Zur Begleitung dieser individuellen Bildungsprozesse braucht es gut ausgebildete und motivierte Pädagogen, die die Talente der Kinder erkennen und nutzen und die Lernprozesse im kindlichen Spiel tagtäglich begleiten können. Diese gut ausgebildeten und motivierten Pädagogen haben wir hier in Sachsen. Im bundesweiten Vergleich weisen wir ein überdurchschnittliches Qualifikationsniveau in unseren Kindertageseinrichtungen auf.

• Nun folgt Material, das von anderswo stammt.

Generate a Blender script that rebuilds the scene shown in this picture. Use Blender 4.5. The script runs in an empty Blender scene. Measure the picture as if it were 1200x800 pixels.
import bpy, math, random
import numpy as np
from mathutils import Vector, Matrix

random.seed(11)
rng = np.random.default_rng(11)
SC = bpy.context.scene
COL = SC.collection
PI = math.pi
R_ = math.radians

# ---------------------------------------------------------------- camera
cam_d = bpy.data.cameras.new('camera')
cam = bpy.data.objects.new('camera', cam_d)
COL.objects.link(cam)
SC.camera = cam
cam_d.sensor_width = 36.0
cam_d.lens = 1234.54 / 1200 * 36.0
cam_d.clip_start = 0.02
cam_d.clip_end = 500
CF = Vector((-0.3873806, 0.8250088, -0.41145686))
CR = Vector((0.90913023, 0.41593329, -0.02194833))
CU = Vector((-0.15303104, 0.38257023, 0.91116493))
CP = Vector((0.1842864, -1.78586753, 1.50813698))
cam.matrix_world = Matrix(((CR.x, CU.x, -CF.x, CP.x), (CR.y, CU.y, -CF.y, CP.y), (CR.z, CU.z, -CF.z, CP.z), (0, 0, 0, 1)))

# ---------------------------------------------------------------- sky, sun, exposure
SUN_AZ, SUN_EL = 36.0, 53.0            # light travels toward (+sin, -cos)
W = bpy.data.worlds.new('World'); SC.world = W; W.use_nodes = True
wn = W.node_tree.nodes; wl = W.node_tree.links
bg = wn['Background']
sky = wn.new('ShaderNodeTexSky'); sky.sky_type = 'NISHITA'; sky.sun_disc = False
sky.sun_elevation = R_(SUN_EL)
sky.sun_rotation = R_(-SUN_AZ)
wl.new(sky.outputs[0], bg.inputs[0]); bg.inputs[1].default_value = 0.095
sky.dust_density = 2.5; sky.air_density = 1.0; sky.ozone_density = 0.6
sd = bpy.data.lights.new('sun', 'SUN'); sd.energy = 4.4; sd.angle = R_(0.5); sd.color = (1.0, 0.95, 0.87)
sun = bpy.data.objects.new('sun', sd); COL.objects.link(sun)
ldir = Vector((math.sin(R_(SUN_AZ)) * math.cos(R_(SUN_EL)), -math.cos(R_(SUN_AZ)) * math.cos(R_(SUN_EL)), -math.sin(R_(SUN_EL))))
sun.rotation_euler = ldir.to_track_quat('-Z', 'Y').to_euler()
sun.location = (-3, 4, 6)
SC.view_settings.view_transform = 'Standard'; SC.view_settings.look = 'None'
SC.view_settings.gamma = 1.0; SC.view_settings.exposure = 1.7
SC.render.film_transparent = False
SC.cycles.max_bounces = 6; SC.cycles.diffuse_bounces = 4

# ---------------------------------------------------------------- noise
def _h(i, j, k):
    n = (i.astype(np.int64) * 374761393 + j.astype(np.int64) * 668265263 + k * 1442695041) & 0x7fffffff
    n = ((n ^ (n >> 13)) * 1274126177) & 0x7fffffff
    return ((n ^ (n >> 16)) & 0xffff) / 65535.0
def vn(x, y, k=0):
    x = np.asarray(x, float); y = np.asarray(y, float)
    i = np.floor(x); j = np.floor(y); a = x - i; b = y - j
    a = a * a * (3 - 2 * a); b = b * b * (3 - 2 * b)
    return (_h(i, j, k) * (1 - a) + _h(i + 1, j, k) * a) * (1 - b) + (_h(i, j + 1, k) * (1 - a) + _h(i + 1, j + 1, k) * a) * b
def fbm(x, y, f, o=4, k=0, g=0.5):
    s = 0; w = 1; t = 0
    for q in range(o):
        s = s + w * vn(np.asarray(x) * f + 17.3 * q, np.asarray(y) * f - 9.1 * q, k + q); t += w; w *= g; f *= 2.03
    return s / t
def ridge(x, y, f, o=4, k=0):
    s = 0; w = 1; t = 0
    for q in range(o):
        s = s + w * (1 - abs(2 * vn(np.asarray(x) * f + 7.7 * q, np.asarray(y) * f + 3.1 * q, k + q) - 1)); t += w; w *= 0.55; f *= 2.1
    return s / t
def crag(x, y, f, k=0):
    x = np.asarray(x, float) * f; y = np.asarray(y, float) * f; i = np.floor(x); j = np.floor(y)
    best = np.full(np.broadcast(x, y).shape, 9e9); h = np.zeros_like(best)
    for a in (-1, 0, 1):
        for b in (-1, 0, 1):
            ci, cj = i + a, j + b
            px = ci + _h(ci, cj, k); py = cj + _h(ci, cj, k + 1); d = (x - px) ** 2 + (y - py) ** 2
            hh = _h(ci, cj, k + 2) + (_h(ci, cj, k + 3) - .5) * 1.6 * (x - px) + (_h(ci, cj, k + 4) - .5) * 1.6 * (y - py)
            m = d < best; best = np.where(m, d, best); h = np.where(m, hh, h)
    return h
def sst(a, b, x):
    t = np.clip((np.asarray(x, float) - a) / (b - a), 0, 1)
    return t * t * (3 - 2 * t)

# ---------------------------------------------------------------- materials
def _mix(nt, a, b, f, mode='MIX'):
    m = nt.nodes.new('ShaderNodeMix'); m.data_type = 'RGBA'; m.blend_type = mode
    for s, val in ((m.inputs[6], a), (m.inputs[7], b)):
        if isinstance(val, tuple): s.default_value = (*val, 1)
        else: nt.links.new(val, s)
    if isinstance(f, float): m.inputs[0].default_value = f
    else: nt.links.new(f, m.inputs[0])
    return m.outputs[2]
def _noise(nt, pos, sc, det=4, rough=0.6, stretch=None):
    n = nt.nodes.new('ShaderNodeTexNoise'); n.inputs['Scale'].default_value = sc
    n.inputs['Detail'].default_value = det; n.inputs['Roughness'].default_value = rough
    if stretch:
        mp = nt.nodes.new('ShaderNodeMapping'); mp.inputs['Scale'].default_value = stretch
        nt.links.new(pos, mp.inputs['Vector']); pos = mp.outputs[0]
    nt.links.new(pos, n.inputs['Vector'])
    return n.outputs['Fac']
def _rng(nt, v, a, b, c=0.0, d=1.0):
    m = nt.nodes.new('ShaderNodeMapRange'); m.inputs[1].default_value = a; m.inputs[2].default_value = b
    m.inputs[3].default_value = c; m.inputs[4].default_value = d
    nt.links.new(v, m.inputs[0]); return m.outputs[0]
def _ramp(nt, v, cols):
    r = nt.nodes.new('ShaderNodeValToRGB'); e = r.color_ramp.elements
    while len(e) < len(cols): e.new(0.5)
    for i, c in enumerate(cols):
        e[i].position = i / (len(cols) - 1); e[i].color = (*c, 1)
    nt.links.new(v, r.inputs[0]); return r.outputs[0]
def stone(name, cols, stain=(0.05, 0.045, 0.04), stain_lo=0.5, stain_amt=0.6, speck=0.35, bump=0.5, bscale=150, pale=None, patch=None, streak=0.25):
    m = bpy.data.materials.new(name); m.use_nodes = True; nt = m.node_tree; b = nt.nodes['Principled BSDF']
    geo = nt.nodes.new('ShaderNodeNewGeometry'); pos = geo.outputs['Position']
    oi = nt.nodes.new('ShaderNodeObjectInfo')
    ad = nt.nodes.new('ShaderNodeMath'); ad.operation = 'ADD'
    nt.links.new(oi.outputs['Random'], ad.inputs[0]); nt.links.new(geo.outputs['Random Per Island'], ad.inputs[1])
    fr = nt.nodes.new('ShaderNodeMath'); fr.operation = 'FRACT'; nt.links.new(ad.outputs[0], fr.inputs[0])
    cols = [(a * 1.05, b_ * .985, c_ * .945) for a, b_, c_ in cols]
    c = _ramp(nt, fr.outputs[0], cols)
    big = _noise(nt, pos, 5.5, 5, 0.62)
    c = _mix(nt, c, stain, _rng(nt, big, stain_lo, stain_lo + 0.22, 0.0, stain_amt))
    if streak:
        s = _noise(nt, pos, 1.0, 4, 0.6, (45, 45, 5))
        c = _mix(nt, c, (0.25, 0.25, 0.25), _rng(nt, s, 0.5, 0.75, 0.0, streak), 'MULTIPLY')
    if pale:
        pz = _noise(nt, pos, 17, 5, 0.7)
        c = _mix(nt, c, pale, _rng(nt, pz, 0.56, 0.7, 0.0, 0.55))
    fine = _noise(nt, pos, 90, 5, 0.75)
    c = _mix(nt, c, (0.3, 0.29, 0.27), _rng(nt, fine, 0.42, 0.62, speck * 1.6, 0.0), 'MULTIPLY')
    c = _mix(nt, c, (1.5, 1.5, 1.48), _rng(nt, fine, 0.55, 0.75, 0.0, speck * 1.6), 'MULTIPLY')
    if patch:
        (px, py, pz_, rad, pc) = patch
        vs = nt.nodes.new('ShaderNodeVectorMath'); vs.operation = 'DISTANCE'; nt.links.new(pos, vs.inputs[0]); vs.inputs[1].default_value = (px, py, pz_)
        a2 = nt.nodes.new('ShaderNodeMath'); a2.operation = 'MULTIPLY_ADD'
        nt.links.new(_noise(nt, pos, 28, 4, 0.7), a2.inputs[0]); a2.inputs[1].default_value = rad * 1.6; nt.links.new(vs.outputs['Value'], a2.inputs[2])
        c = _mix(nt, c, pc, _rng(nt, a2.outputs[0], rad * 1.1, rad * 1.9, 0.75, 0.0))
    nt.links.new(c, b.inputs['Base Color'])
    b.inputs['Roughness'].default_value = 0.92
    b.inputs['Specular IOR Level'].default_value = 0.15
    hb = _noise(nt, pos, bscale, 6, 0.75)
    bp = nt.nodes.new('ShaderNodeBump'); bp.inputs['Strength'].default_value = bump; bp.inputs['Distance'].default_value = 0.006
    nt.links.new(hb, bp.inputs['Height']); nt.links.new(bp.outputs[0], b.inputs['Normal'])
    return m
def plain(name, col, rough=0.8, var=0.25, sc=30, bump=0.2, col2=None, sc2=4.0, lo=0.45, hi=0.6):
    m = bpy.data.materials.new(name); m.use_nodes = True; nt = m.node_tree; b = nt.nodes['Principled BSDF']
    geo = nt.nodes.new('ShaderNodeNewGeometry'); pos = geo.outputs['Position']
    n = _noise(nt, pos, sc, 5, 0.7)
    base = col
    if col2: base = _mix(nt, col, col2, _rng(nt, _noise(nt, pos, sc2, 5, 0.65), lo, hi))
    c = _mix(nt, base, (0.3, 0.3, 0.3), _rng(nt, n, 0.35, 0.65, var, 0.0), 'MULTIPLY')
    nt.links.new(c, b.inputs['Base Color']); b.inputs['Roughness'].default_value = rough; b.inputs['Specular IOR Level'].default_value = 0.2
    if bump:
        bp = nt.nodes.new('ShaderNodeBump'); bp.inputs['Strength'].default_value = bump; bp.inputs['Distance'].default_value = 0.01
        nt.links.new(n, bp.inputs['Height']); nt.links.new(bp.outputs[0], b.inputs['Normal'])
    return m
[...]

Dieses Niveau gilt es natürlich noch weiter zu steigern. Dass Sozialassistenten bisher nicht in den Personalschlüssel fallen, halte ich für ein wichtiges Qualitätskriterium. Allerdings können wir auch weiterhin schauen, wo wir noch mehr Attraktivität in den Beruf bringen können. Warum schalten wir zum Beispiel vor die Ausbildung den Sozialassistenten? Warum sind wir hier in Sachsen nicht Vorreiter, um unsere motivierten jungen Leute eher in den Beruf zu bringen? Gerade mit der Einführung des Bildungsplanes wurde ein wesentlicher Rahmen in unseren Kindertageseinrichtungen geschaffen, der den Erziehern Orientierung gibt und Anregung bietet, aber eben auch feste Ziele in der Erziehung und Bildung unserer Jüngsten

setzt. Der Umsetzung des Bildungsplanes widmen sich unsere sächsischen Erzieherinnen und Erzieher mit großem Einsatz. Das wissen wir sehr zu schätzen. Deshalb möchte ich an dieser Stelle auch einmal den herzlichen Dank an alle Pädagoginnen und Pädagogen im Freistaat richten.